Ahora, en un país como el nuestro, apenas quedan serrerías. Si es que queda alguna, que lo dudo. Yo al menos no las veo, pese a la cantidad inmensa de pinos y eucaliptos que lo han colonizado. Será que se los comen los incendios o se los lleva la fábrica de celulosa que hay en Lourizán, entre Marín y Pontevedra, desde hace ya demasiados años, sin que al parecer tenga una solución de continuidad. El peligro es inmenso. Los eucaliptos son pirófagos. El fuego los incita a reproducirse con mayor vehemencia. Además son capaces de consumir cinco mil litros diarios de agua aunque devuelvan la mitad de ellos a la atmosfera, y debajo de los pinos no crece nada, ni hierba de forma que toda la cadena trófica se está yendo al carajo. Ya saben, si no hay hierba no hay conejos, sin estos no hay zorros, sin estos…, eso por un lado; por otro, si no hay saltamontes no hay pájaros, si no hay pájaros… tampoco hay cuervos que son carroñeros, como saben, y se alimentan de todo aquello que puedan llevarse al pico.

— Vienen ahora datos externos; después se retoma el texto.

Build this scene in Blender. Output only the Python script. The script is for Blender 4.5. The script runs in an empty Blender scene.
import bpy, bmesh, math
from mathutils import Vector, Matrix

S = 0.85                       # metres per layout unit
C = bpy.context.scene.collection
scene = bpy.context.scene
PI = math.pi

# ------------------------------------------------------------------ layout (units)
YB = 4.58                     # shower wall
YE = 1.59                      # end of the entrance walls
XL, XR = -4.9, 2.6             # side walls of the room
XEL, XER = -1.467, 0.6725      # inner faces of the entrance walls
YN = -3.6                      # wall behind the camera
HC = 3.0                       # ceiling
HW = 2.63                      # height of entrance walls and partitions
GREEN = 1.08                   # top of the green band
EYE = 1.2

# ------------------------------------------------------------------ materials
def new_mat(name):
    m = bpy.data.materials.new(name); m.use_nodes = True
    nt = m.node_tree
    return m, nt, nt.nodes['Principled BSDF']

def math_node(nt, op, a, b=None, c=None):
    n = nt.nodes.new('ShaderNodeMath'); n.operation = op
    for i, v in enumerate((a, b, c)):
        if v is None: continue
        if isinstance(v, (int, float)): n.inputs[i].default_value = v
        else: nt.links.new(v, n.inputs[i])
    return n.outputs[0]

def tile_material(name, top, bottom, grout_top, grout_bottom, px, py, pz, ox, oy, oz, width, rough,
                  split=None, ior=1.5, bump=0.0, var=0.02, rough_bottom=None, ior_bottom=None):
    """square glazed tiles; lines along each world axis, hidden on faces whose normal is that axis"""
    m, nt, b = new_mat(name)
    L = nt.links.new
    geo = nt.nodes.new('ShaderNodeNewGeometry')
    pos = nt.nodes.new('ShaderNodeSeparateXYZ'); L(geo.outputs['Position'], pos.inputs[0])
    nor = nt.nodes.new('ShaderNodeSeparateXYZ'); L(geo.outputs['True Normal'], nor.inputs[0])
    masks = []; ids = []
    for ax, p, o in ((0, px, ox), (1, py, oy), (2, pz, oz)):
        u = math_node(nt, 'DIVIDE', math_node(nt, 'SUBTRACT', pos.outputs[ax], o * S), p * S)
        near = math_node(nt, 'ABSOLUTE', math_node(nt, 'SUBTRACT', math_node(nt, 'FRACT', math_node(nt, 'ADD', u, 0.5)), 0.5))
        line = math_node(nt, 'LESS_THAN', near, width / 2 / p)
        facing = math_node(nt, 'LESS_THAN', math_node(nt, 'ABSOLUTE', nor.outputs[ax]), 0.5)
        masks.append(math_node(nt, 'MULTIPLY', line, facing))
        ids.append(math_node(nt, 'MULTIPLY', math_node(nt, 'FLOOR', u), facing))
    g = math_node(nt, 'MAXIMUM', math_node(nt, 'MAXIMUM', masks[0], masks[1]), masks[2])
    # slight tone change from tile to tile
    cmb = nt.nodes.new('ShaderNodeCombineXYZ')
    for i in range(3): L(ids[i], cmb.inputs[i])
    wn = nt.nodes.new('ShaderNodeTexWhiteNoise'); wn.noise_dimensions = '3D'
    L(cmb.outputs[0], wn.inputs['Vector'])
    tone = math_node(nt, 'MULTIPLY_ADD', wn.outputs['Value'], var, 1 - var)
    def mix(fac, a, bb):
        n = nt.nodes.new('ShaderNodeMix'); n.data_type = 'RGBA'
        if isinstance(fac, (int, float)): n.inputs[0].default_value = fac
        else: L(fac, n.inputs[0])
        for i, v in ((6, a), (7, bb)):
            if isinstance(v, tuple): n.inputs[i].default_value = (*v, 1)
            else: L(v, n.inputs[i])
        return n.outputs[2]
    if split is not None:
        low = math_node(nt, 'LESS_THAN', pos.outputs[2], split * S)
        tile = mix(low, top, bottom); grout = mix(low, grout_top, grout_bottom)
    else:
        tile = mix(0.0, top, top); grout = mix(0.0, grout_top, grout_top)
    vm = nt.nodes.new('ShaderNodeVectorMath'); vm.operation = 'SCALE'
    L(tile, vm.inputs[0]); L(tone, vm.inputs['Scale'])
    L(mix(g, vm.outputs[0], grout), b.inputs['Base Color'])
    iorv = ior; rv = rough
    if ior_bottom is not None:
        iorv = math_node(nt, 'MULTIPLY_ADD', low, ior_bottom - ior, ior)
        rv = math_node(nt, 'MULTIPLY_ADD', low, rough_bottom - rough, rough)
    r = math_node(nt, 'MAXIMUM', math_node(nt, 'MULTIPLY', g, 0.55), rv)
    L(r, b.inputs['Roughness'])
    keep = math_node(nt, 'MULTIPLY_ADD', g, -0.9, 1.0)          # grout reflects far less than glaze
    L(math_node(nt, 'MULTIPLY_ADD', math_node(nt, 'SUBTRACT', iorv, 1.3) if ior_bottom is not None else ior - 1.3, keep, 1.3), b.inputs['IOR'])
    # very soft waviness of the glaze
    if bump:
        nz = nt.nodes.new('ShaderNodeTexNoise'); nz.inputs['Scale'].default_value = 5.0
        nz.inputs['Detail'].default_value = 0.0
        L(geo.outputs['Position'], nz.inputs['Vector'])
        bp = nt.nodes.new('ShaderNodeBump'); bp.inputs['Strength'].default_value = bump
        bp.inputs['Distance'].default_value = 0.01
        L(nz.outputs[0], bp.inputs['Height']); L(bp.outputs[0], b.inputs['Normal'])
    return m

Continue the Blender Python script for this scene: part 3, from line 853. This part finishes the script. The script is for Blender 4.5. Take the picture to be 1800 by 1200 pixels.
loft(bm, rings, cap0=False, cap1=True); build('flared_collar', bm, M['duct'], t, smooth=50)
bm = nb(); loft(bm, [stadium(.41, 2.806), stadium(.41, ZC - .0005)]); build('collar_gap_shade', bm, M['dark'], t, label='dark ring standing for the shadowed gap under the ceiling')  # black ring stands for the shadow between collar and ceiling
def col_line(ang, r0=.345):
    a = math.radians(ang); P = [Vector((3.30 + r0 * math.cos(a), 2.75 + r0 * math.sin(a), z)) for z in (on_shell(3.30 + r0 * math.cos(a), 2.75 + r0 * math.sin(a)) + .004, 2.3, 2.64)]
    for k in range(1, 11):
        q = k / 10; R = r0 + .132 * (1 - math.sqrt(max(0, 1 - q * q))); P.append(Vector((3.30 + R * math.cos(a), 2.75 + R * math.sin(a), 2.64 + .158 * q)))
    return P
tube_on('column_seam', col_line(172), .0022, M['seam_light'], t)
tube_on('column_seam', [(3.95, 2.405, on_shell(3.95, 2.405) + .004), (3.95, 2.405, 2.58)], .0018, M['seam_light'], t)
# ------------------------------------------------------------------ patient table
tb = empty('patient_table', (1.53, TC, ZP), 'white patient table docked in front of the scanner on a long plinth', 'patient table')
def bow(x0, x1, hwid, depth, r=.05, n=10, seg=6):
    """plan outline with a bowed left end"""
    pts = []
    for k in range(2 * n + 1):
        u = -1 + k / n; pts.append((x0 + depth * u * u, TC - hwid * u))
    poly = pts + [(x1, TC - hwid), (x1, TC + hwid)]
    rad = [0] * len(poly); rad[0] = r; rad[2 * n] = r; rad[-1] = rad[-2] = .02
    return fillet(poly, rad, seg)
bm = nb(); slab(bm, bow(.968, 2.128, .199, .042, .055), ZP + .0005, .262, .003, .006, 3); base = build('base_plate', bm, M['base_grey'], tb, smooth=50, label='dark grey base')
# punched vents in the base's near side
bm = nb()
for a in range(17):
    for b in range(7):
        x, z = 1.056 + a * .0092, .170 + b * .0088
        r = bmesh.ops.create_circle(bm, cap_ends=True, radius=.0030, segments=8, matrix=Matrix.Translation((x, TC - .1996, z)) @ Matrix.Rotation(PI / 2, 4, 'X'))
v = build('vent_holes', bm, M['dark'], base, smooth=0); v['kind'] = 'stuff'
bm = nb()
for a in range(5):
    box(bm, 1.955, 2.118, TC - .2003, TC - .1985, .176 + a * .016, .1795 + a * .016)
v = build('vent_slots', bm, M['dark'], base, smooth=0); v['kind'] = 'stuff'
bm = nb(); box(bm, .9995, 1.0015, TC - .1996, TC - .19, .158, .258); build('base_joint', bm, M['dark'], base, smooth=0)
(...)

Ya ven. Ya no hay ni serrerías y las virutas se utilizan para prensarlas y sernos vendidas formando parte de muebles de no muy sólida consistencia. El mundo es muy distinto a como era. Ni siquiera los muebles son como fueron y mis nietos no creo que alcancen a conservar los muebles de mis abuelos que yo sí tengo en mi casa. Tampoco tratan con los animales como nosotros lo hacíamos y cuanto les cuento lo de ¡Paco, agua! Piensan que alucino antes de tiempo.

Menos mal que no les cuento lo de un cura de Allariz que compró un burro para aprovechar su producción de estiércol hasta que, harto de mantenerlo, echó sus cuentas y resultó que le salía cada zurullo a una peseta y dejó el animal a su albedrío. Andaba siempre suelto por las rúas, lo alimentaban los vecinos y en él aprendieron a montar un par de generaciones de alaricanos. Pero eso también se lo contaré a ustedes cualquier otro domingo de estos.